→ GIVEN INFORMATION
___

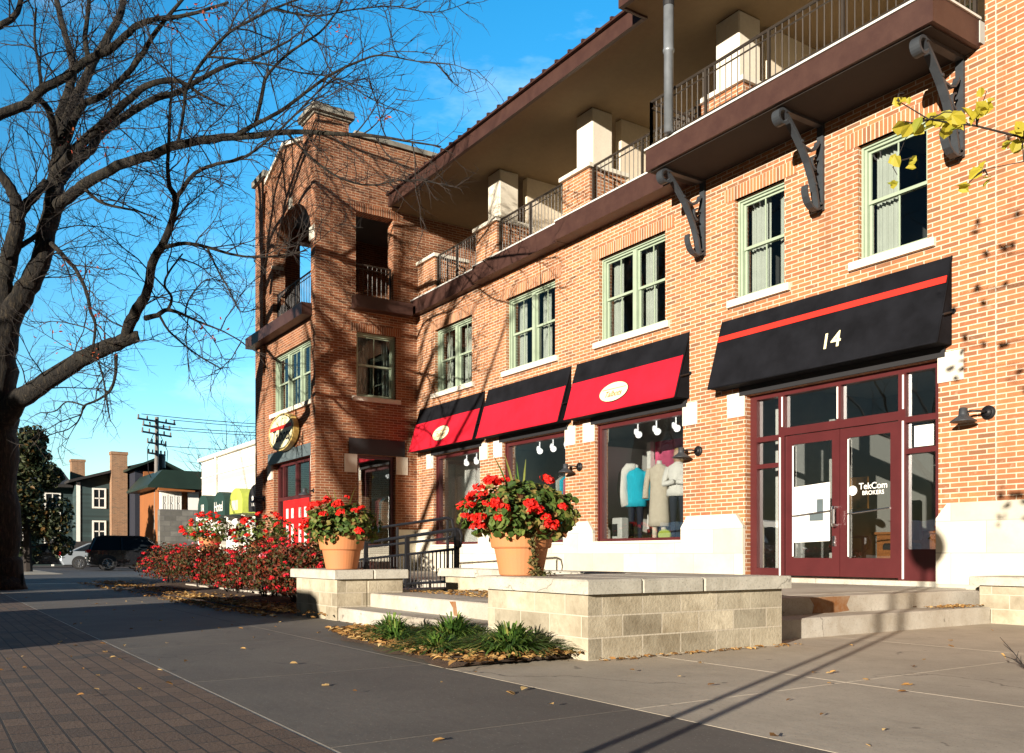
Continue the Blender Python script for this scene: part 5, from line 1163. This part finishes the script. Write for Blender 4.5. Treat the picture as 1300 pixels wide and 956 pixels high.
# ------------------------------------------------------------------ cars
def car(kind, paint):
    suv = kind == 'suv'; L_, W, Hc = (4.7, 1.9, 1.74) if suv else (4.8, 1.82, 1.46)
    root = thing('parked_car', None, None, (0, 0, 0))
    if suv: low = [(-2.35, .45), (-2.32, .95), (-2.25, 1.05), (1.05, 1.04), (2.1, .98), (2.32, .8), (2.35, .4), (2.2, .25), (-2.2, .28)]; cab = [(-2.22, 1.05), (-1.98, 1.64), (-1.7, 1.74), (.1, 1.73), (.4, 1.66), (1.15, 1.04)]
    else: low = [(-2.4, .5), (-2.38, .93), (-2.25, 1.02), (-1.4, 1.0), (1.0, .98), (2.1, .86), (2.38, .68), (2.4, .4), (2.25, .2), (-2.25, .24)]; cab = [(-1.75, 1.01), (-.95, 1.40), (-.5, 1.46), (.2, 1.45), (.5, 1.38), (1.3, .97)]
    def sect(poly, ws):
        n = len(poly); cx = sum(p[0] for p in poly) / n; cz = sum(p[1] for p in poly) / n; vs = []
        for y_, k_ in ws: vs += [(cx + (p[0] - cx) * k_, y_, cz + (p[1] - cz) * (1 - (1 - k_) * 1.3)) for p in poly]
        q = MB(); m_ = len(ws); q.add(vs, [tuple(range(n)), tuple((m_ - 1) * n + i for i in range(n))] + [(j * n + i, j * n + (i + 1) % n, (j + 1) * n + (i + 1) % n, (j + 1) * n + i) for j in range(m_ - 1) for i in range(n)]); return q
    h = W / 2
    body = sect(low, [(-h, .955), (-h + .05, .985), (-h + .25, 1), (h - .25, 1), (h - .05, .985), (h, .955)]).build('body', M[paint], root)
    def shrink(y_): return y_
    q = MB(); n = len(cab); vs = []
    for sgn in (-1, 1):
        for x_, z_ in cab: vs.append((x_, sgn * (h - .06 - .26 * (z_ - cab[0][1]) / .7), z_))
    q.add(vs, [tuple(range(n)), tuple(range(n, 2 * n))] + [(i, i + 1, n + i + 1, n + i) for i in range(n - 1)]); q.build('cabin', M['carglass'], root)
    q = MB(); rf_ = [p for p in cab if p[1] > cab[0][1] + .33]
    q.prism([(p[0], p[1] + .006) for p in rf_] + [(p[0], p[1] - .03) for p in reversed(rf_)], -(h - .30), h - .30)
    for sgn in (-1, 1):
        for i in (0, len(cab) - 2):
            (xa, za), (xb, zb) = (cab[i], cab[i + 1]) ; ya = sgn * (h - .055 - .26 * (za - cab[0][1]) / .7); yb = sgn * (h - .055 - .26 * (zb - cab[0][1]) / .7); q.tube([(xa, ya, za), (xb, yb, zb)], .045, 6)
        xm = (cab[1][0] + cab[-2][0]) / 2; zt = cab[2][1]; q.tube([(xm, sgn * (h - .055), cab[0][1]), (xm, sgn * (h - .31), zt - .03)], .035, 6)
        for i in range(1, len(cab) - 2): q.tube([(cab[i][0], sgn * (h - .055 - .26 * (cab[i][1] - cab[0][1]) / .7), cab[i][1]), (cab[i + 1][0], sgn * (h - .055 - .26 * (cab[i + 1][1] - cab[0][1]) / .7), cab[i + 1][1])], .04, 6)
    q.build('roof', M[paint], root)
    wr = .36 if suv else .33
    for x_ in (-1.42, 1.42):
        for sgn in (-1, 1):
            q = MB(); y0 = sgn * (h - .10)
            q.tube([(x_, y0 - .12, wr), (x_, y0 - .10, wr), (x_, y0 + .08, wr), (x_, y0 + .11, wr)], [wr * .92, wr, wr, wr * .92], 22); wo = q.build('wheel', M['tyre'], root)
            q = MB(); yo = y0 + sgn * .113
            q.disc((x_, yo, wr), wr * .16, (0, 1, 0), .03, 12)
            for i in range(10): a = i * .628; q.tube([(x_, yo, wr), (x_ + wr * .66 * math.cos(a), yo, wr + wr * .66 * math.sin(a))], .018, 4)
            q.tube([(x_ + wr * .68 * math.cos(k_ * .2618), yo, wr + wr * .68 * math.sin(k_ * .2618)) for k_ in range(25)], .02, 5); q.build('rim', M['rim'], wo)
            q = MB(); q.disc((x_, sgn * (h - .0), wr + .03), wr * 1.16, (0, 1, 0), .012, 22); q.build('wheel_arch', M['black'], root)
    for sgn in (-1, 1):
        q = MB(); zz = .98 if suv else .86; q.bbox(-2.40, -2.16, sgn * (h - .03) - (.30 if sgn > 0 else .0), sgn * (h - .03) + (.0 if sgn > 0 else .30), zz - .08, zz + .09, .02); q.build('tail_light', M['taillight'], root)
        q = MB(); q.bbox(2.16, 2.34, sgn * (h - .06) - (.28 if sgn > 0 else 0), sgn * (h - .06) + (0 if sgn > 0 else .28), .68, .82, .02); q.build('headlight', M['headlight'], root)
        q = MB(); q.bbox(.62, .78, sgn * (h + .06) - .09, sgn * (h + .06) + .09, 1.0, 1.12, .02); q.build('mirror', M[paint], root)
    q = MB(); q.box(-2.42, -2.38, -.26, .26, .62, .76); q.build('number_plate', M['white'], root)
    q = MB(); q.box(-2.2, 2.2, -h + .1, h - .1, .2, .3); q.build('underbody', M['black'], root)
    return root
SUV = car('suv', 'carblk'); SED = car('sedan', 'silver'); BLK = dup(SED)
for ch in BLK.children:
    if ch.name.split('.')[0] in ('body', 'roof', 'mirror'): ch.data = ch.data.copy(); ch.data.materials[0] = M['carblk']
def park(o, x, y, rz, label, z=-.03, g='cars in the parking lot'):
    o.location = (x, y, z); o.rotation_euler = (0, 0, rz); tag(o, label, 'car', g)
park(SUV, -49.0, 9.3, R(84), 'black SUV parked in the lot with its red tail light showing, beside the rose bushes')
park(SED, -54.1, 8.7, R(84), 'silver sedan parked beyond the black SUV, its rear wheel in view')
park(BLK, -62.3, 6.9, R(84), 'dark sedan parked at far left behind the silver one')
def van(label, x, y, L_, W, Hh, z=-.15):
    root = thing('parked_van', label, 'van', (0, 0, 0), 'vans parked along the street'); h = W / 2; q = MB(); a = L_ / 2
    q.prism([(-a, .35), (-a, Hh - .12), (-a + .12, Hh), (a - 1.5, Hh), (a - 1.3, Hh - .06), (a - .75, Hh * .55), (a - .1, Hh * .47), (a, Hh * .4), (a, .35)], -h, h); q.build('body', M['white'], root)
    q = MB(); q.prism([(a - 1.33, Hh - .14), (a - 1.27, Hh - .14), (a - .72, Hh * .575), (a - .80, Hh * .575)], -h + .1, h - .1); q.build('windscreen', M['carglass'], root)
    for sg in (-1, 1):
        q = MB(); q.prism([(a - 2.2, Hh * .57), (a - 2.2, Hh - .2), (a - 1.45, Hh - .2), (a - 1.0, Hh * .57)], sg * h, sg * (h + .006)); q.build('side_window', M['carglass'], root)
        for x_ in (-a + .9, a - .9):
            q = MB(); q.tube([(x_, sg * (h - .22), .35), (x_, sg * (h + .004), .35)], .35, 20); wo = q.build('wheel', M['tyre'], root); q = MB(); q.disc((x_, sg * (h + .006), .35), .2, (0, 1, 0), .02, 16); q.build('rim', M['rim'], wo)
        q = MB(); q.bbox(-a - .02, -a + .03, sg * (h - .12) - .06, sg * (h - .12) + .06, .8, 1.15, .01); q.build('tail_light', M['taillight'], root)
        q = MB(); q.bbox(a - .06, a + .02, sg * (h - .25) - .12, sg * (h - .25) + .12, .7, .9, .01); q.build('headlight', M['headlight'], root)
    root.location = (x, y, z); return root
van('white panel van parked across the street, nearest the viewer, out of the picture', -7.6, -6.3, 5.4, 1.9, 2.35)
van('smaller white van across the street behind the panel van, out of the picture', -15.2, -5.0, 3.9, 1.7, 2.0)
van('long white van further down the street, out of the picture', -25.6, -5.4, 7.5, 1.9, 2.3)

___

→ INSTRUCTIONS TO FOLLOW
Pull out all lines containing "picture".

→ EXERCISE SOLUTION
Continue the Blender Python script for this scene: part 5, from line 1163. This part finishes the script. Write for Blender 4.5. Treat the picture as 1300 pixels wide and 956 pixels high.
van('white panel van parked across the street, nearest the viewer, out of the picture', -7.6, -6.3, 5.4, 1.9, 2.35)
van('smaller white van across the street behind the panel van, out of the picture', -15.2, -5.0, 3.9, 1.7, 2.0)
van('long white van further down the street, out of the picture', -25.6, -5.4, 7.5, 1.9, 2.3)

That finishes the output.